Naval center keeps defensive eye on its network

Naval center keeps defensive eye on its network

Navy IT official wears both administrative and network hats to keep abreast of intrusion

By William Jackson

GCN Staff

Ron Black, information technology director for the Navy's Transportation Support Center in Norfolk, Va., does not brag about his network defenses.

'I try to maintain a low profile,' said Black, who is in charge of network security. 'I don't go out of my way to let people know I'm here.' But he is confident that he has done a good job of securing his corner of the wired world.

'There is no such thing as a completely secure system,' he said. 'We use a defense-in-depth strategy where we have several means of detecting an intrusion attempt.'

The first line of defense is firewalls, backed up by a suite of products from Axent Technologies Inc. of Rockville, Md.

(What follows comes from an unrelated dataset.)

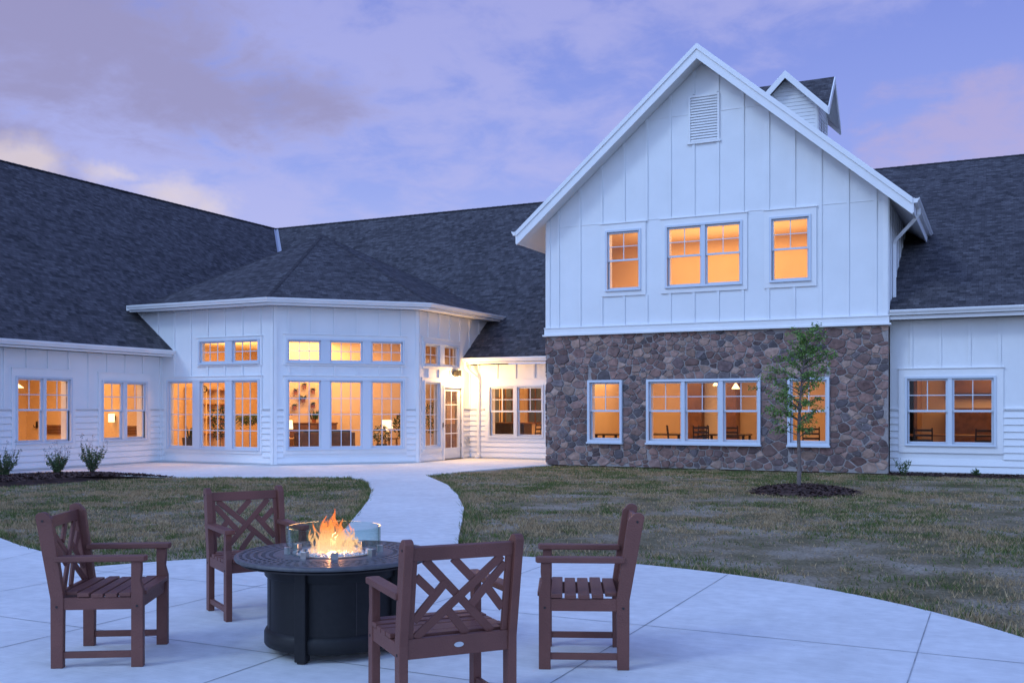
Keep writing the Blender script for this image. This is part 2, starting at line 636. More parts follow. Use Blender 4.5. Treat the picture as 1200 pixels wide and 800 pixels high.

Enterprise Security Manager lets Black set and enforce security policy. Intruder Alert provides intrusion detection, and NetRecon scans the network for vulnerabilities.

The center's small network has fewer than 200 users housed in a single building. 'It used to be bigger,' Black said. The Naval Supply Systems Command 'has been reorganized a couple of times, and we have been consolidated from several buildings.'

Switching networks

The mixed network primarily runs Microsoft Windows NT and Novell NetWare with some Unix. Servers are on Fast Ethernet links, and desktop PC systems have switched Ethernet over Category 5 unshielded twisted copper pair wiring.

The data on the network would be of little interest to anyone outside the Supply Systems Command, Black said. 'We're not an operational command; we're a support activity,' he said. 'The biggest threat is that it would be a jumping-off point for other parts of the department.'

That is why the Defense Department has declared all its networks need to be secured at the C2 level for sensitive but unclassified data. The Supply Systems Command installed Enterprise Security Manager and Intruder Alert in 1998 for C2-level access control.

Enterprise Security Manager uses a manager-agent architecture to monitor security policy. Agents are hardware-specific software objects that watch assigned workstations, servers or nodes. They report to manager objects. Although agents are hardware-specific, the managers can reside on any kind of system. A manager running on a Unix system can control agents on NetWare, NT or Unix systems, for example.

Intruder Alert looks for different exploits, blocking them and notifying administrators, according to established policy. It consists of an interface console and a manager that act as a rules configurator. Agent processes run on local systems to execute the rules.

Black added NetRecon to the suite in 1998 to scan the network for open protocols and ports. 'That was something I did on my own because I had an interest in getting the same kind of view of my network that a hacker would have,' he said.

Freeware scanning tools are available, but most of them are for Unix. NetRecon runs under NT, 'so it's easier to fit into my environment,' Black said. NetRecon also tries to penetrate rather than just report vulnerabilities, so it provides more information than the freeware tools.

Although the vulnerabilities of most operating systems are well-known and patches are available, 'in some cases it doesn't get done,' Black said. 'NetRecon gives me an easy way of checking.'

Though he was reluctant to give specifics about types of threats, Black said, 'I don't see a lot of attacks. We haven't seen any really good, concentrated efforts.'

He is confident of knowing about the attacks that do occur, however. 'We used a contractor to test our defenses, and we were able to detect the intrusion,' he said.